Filet, Elfie Poiré • © Elfie Poiré
Que faire des chutes de tissus, des rebuts de plastique ou des déchets en général ? De nombreux artistes s’interrogent sur la manière de leur donner une nouvelle vie. Et le tissage apparaît comme une réponse convaincante. Bien que ces matériaux délaissés ne soient pas toujours destinés au tissage, les artistes trouvent des moyens ingénieux de détourner cette technique. Qu’ils s’agissent de savoir-faire artisanaux ou de nouvelles technologies, toutes les méthodes sont bonnes pour valoriser ces matériaux.
Comme les matériaux qu’elle récupère, le processus créatif d’Emma Cogné est une recherche de simplicité pour interroger la notion de textile. En utilisant des gaines en plastique de fils électriques récupérées, la jeune designeuse textile prolonge non seulement la vie de ce matériau trivial, mais elle lui attribue une nouvelle fonction.
Avec une économie de moyens, et sans même recourir à un métier à tisser, elle tisse ces éléments colorés à la main, les découpe et les transforme en perles et imagine Système T, un élément de séparation spatiale, à l’image de ses rideaux en cordelettes traditionnelles, composés de nœuds et d’assemblages de cordes. Ce matériau, initialement conçu pour dissimuler des fils dans les murs, devient un élément visible et esthétique créant une intimité entre les espaces intérieurs
et extérieurs.
Le travail d’Elfie Poiré est également animé par une exploration expérimentale de la matière. Formée à la broderie, elle adopte une approche plus sensible et singulière. Chaque pièce est ainsi minutieusement réalisée à la main à partir de matériaux récupérés, qu’elle transforme et détourne. Car pour la designeuse textile, tout peut devenir matière à tisser : des tuyaux striés et colorés transformés en anneaux, aux gaines électriques métamorphosées en perles, qu’elle intègre dans ses Filets pour leur donner une dimension textile.

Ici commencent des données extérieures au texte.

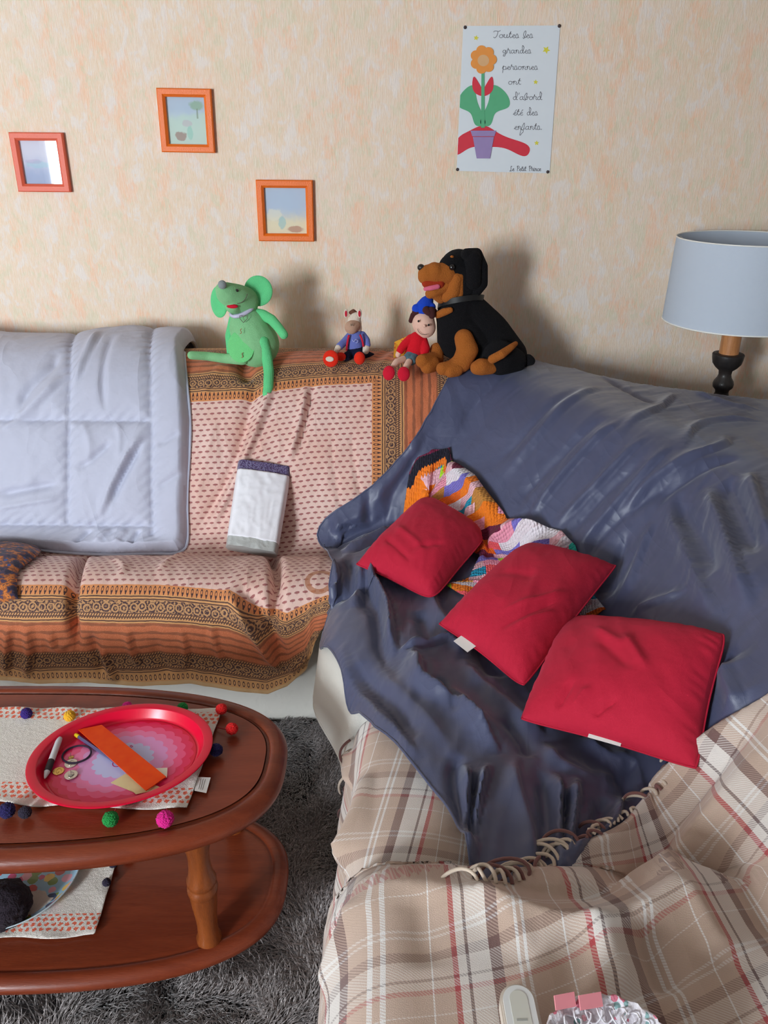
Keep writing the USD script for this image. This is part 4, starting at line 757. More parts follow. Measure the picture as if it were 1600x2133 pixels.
M_grey = plain('grey_plastic_barrel', srgb(208, 210, 216), .35); M_dark = plain('dark_rubber', srgb(34, 28, 34), .6)
pa, pb = at_z(125, 1536, fl + .013), at_z(93, 1622, fl + .0060)
pen = thing('pen', 'white and grey ballpoint pen with a dark grip in the red tray', 'pen', tuple((pa + pb) / 2))
dd = pb - pa; obj('barrel', along([(0, 0), (.0035, .002), (.0055, .03), (.006, .10), (.0062, .58), (0, .581)], pa, pb), M_grey, pen, smooth=40)
obj('grip', along([(0, .58), (.0062, .58), (.0066, .70), (.0062, .84), (0, .841)], pa, pb), M_dark, pen, smooth=40, label='dark rubber grip'); obj('tip', along([(0, .84), (.0056, .84), (.003, .95), (.0008, 1.0), (0, 1.0)], pa, pb), M_grey, pen, smooth=40)
pa, pb = at_z(157, 1530, fl + .0045), at_z(268, 1605, fl + .0045)
pencil = thing('pencil', 'grey pencil with a yellow end lying under the orange strip', 'pencil', tuple((pa + pb) / 2))
obj('shaft', along([(0, .07), (.0036, .07), (.0036, .9), (.0008, 1.0), (0, 1.0)], pa, pb, 6), plain('pencil_lacquer', srgb(92, 86, 122), .35), pencil, smooth=20); obj('end_cap', along([(0, 0), (.003, .0), (.0040, .01), (.0040, .07), (0, .07)], pa, pb, 16), plain('yellow_lacquer', srgb(238, 214, 40), .35), pencil, smooth=40, label='yellow end')
q = np.array([at_z(x, y, fl + .0095) for x, y in ((163, 1521), (212, 1511), (346, 1618), (304, 1647))]); q[2:, 2] = fl + .0085
def slab_quad(q, th, r=0): q = np.asarray(q); return (np.vstack([q, q + [0, 0, th]]), np.array([[0, 2, 1], [0, 3, 2], [4, 5, 6], [4, 6, 7], [0, 1, 5], [0, 5, 4], [1, 2, 6], [1, 6, 5], [2, 3, 7], [2, 7, 6], [3, 0, 4], [3, 4, 7]]))
def orient(m): t = tm(m); t.fix_normals(); return arr(t)
g = G(); c = g.mix(g.noise(g.pos(), 60.0, 3.0), srgb(240, 60, 4), srgb(252, 92, 14)); M_orange = g.mat('orange_plastic', g.pbr(c, .35, transmission_weight=.22, ior=1.3, specular_ior_level=.3))
strip = obj('plastic_strip', orient(slab_quad(q, .0016)), M_orange, smooth=False); tag(strip, 'translucent orange plastic strip laid across the red tray', 'plastic strip')
M_cream = plain('cream_paper', srgb(232, 212, 160), .7, var=.08, vscale=40); M_whitep = plain('white_paper', srgb(250, 244, 226), .7)
for pts, z, mm, lab in (([(231, 1631), (262, 1612), (306, 1640), (282, 1652)], .0006, M_cream, 'cream paper slip with a pointed end under the orange strip'), ([(268, 1640), (300, 1626), (340, 1643), (283, 1655)], .0018, M_cream, 'cream folded paper slip nearest the tray rim below the strip'), ([(318, 1601), (349, 1600), (348, 1620), (330, 1622)], .0030, M_whitep, 'small white paper corner at the right end of the orange strip')):
    qq = np.array([at_z(x, y, fl + z) for x, y in pts]); o = obj('paper_slip', orient(slab_quad(qq, .0010)), mm, smooth=False); tag(o, lab, 'paper', 'paper slips in the tray')
M_gold = plain('brass', srgb(204, 166, 96), .3, metallic=.9); M_silver = plain('nickel', srgb(196, 190, 182), .3, metallic=.9)
def coin(px, py, z, r, m, lab):
    p = at_z(px, py, fl + z); o = thing('coin', lab, 'coin', tuple(p), group='coins in the tray'); dk = obj('disc', lathe([(0, 0), (r * .97, 0), (r, .0004), (r, .0014), (r * .97, .0018), (r * .9, .0016), (0, .0016)], 40, p), m, o, smooth=30); rel = np.array([p + [r * .5 * math.cos(a) * k, r * .6 * math.sin(a), .0017] for a, k in zip(np.linspace(0, 6, 12), np.linspace(1, .4, 12))]); obj('relief', tube(rel, .0005, 5), m, dk)
coin(122, 1607, .0002, .0105, M_gold, 'brass coloured coin, leftmost of the coins in the tray'); coin(148, 1591, .0002, .0120, M_silver, 'silver coin partly under the dark hair tie'); coin(148, 1615, .0021, .0122, M_silver, 'silver coin with a thumbtack on it')
def tack(px, py, z, m, lab):
    p = at_z(px, py, fl + z); o = thing('thumbtack', lab, 'thumbtack', tuple(p)); obj('head', lathe([(0, 0), (.005, 0), (.0052, .0005), (.0035, .0016), (0, .002)], 24, p), m, o); obj('point', along([(0, 0), (.0006, 0), (.0005, .8), (0, 1)], p + [0, 0, .0018], p + [.0005, .001, .012], 8), M_silver, o)
tack(148, 1578, .0003, M_gold, 'brass thumbtack standing point up inside the hair tie'); tack(148, 1613, .0042, M_silver, 'silver thumbtack standing on the silver coin')
p = at_z(160, 1571, fl + .0026); th = np.linspace(0, 2 * np.pi, 61); hair = tube(np.stack([p[0] + .0265 * np.cos(th) , p[1] + .0240 * np.sin(th), p[2] + 0 * th], 1), .0018, 8, False)
tag(obj('hair_tie', hair, plain('dark_elastic', srgb(44, 26, 52), .8), smooth=True), 'thin dark purple elastic hair tie in the red tray', 'hair tie')

# what stands on the shelf
def shelf_tray():
    pts = np.array([at_z(x, y, .150)[:2] for x, y in ((166, 1783), (152, 1838), (92, 1900), (0, 1944))]); A_ = np.c_[2 * pts, np.ones(4)]; sol = np.linalg.lstsq(A_, (pts ** 2).sum(1), rcond=None)[0]; cx, cy = sol[:2]; r = math.sqrt(sol[2] + cx * cx + cy * cy)
    r = min(r, .21); c = np.array([pts[1][0] - r * .985, pts[1][1] + r * .10 + .01])
    g = G(); p = g.pos(); vo = g.node('voronoi_texture', 'distance', vector=p, scale=46.0); vc = g.node('voronoi_texture', 'color', vector=p, scale=46.0); k, _, _ = g.xyz(vc); col = g.ramp(k, [(0, srgb(206, 60, 120)), (.2, srgb(120, 150, 70)), (.36, srgb(232, 160, 180)), (.52, srgb(198, 60, 60)), (.66, srgb(240, 200, 90)), (.8, srgb(40, 70, 110)), (.9, srgb(220, 120, 170))], False)
    n = g.noise(p, 90.0, 2.0); cc = g.mix((vo + (n - .5) * .25).lt(.50), srgb(150, 196, 222), col); m = g.mat('floral_enamel', g.pbr(cc, .3, coat_weight=.3))
    t = thing('floral_tray', 'round light blue tray with a floral print on the lower shelf', 'tray', (c[0], c[1], .139)); z = .1375
    obj('dish', lathe([(0, z), (r * .84, z), (r * .90, z + .003), (r * .985, z + .016), (r, z + .0165), (r, z + .0145), (r * .91, z + .0005), (r * .85, z - .0008), (0, z - .0008)], 96, (c[0], c[1], 0)), m, t, smooth=40)
    obj('rolled_edge', tube(np.array([[c[0] + r * math.cos(a), c[1] + r * math.sin(a), z + .016] for a in np.linspace(0, 2 * np.pi, 97)]), .0016, 6, False), plain('tray_edge', srgb(190, 206, 214), .3), t, smooth=True)
    b = at_z(10, 1885, .165); v, f = ball((0, 0, 0), 1.0, 5); d = .86 + .26 * meshkit.fbm(v * 3.0 + 4, 4, 7); v = v * d[:, None] * [.062, .055, .042]; v[:, 2] = np.maximum(v[:, 2], -.0255)
    o = thing('yarn_bundle', 'dark purple bundle of yarn lying in the floral tray', 'yarn', (b[0], b[1], z)); obj('bundle', (v + [b[0] - .012, b[1], z + .0265], f), cloth_mat('dark_yarn', srgb(34, 22, 34), .003, .2, .95, .03, .003), o, smooth=True)
    rng = np.random.default_rng(2)
    for k in range(6):
        q = rng.normal(size=3); q[2] = abs(q[2]) + .2; q /= np.linalg.norm(q); w = np.cross(q, [1, .2, .3]); w /= np.linalg.norm(w); u2 = np.cross(q, w); th = np.linspace(0, 5.5, 40); ring = (w[None] * np.cos(th)[:, None] + u2[None] * np.sin(th)[:, None]) * [.057, .050, .036]
        ring = ring + [b[0] - .012, b[1], z + .0275]; ring = ring[ring[:, 2] > z + .004]
        if len(ring) > 6: obj('strand', tube(ring, .0022, 5), 'x' and stage.GetPrimAtPath('/World/Looks/dark_yarn') and UsdShade.Material.Get(stage, '/World/Looks/dark_yarn'), o, smooth=True)
shelf_tray()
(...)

À travers un jeu de nœuds et d’entrelacements de boutons récupérés, ses créations deviennent de véritables tissus aux textures riches et colorées. C’est dans cette volonté qu’elle collecte et réunit ces matériaux délaissés au sein de la Souplothèque, une récupérathèque dont elle est l’une des fondatrices.
Jeanne Goutelle s’intéresse à la réutilisation de rebuts avec une autre approche. Forte de près de 20 ans d’expérience dans l’industrie textile, elle s’appuie sur ses compétences artistiques et techniques pour proposer une autre vision de l’upcycling et renouveler l’art textile. Mais son processus créatif se distingue aussi par l’importance accordée à l’environnement dans lequel elle se trouve. Elle s’intéresse aux gisements de matériaux existants. À partir de chutes de matières locales, elle reprend les techniques de fabrication initiales pour retravailler une matière déjà tissée. Installée à Saint-Étienne, berceau de la rubanerie, elle a exploré l’histoire de ce textile et, à partir de chutes de production issues des industries de la région, elle a utilisé la technique traditionnelle pour tisser des centaines de mètres de lacet, créant la série limitée de tapis Knit Knot, des œuvres colorées destinées à être posées au sol.
De manière plus expérimentale, la designeuse textile Fransje Gimbrere s’intéresse également au contexte dans lequel s’inscrit chaque projet, ce qu’elle appelle the framework (le cadre). En explorant de nouvelles applications pour des matériaux et techniques déjà existants, elle interroge notre perception de la matière textile et s’éloigne des conceptions habituelles.
Elle étudie alors le comportement des différents matériaux, manipule leur image, leur forme. Le réemploi de matériaux est souvent au cœur de son travail, constituant un défi pour les valoriser à l’intersection de l’artisanat et de l’innovation. Sa collection Standing Textile, une série d’objets fabriqués à partir de fibres plastiques récupérées et tissées fil par fil sur un métier à tisser, illustre cette démarche. Ces structures, qui paraissent fragiles mais sont en réalité très solides, montrent qu’il est encore possible d’innover avec les techniques du passé.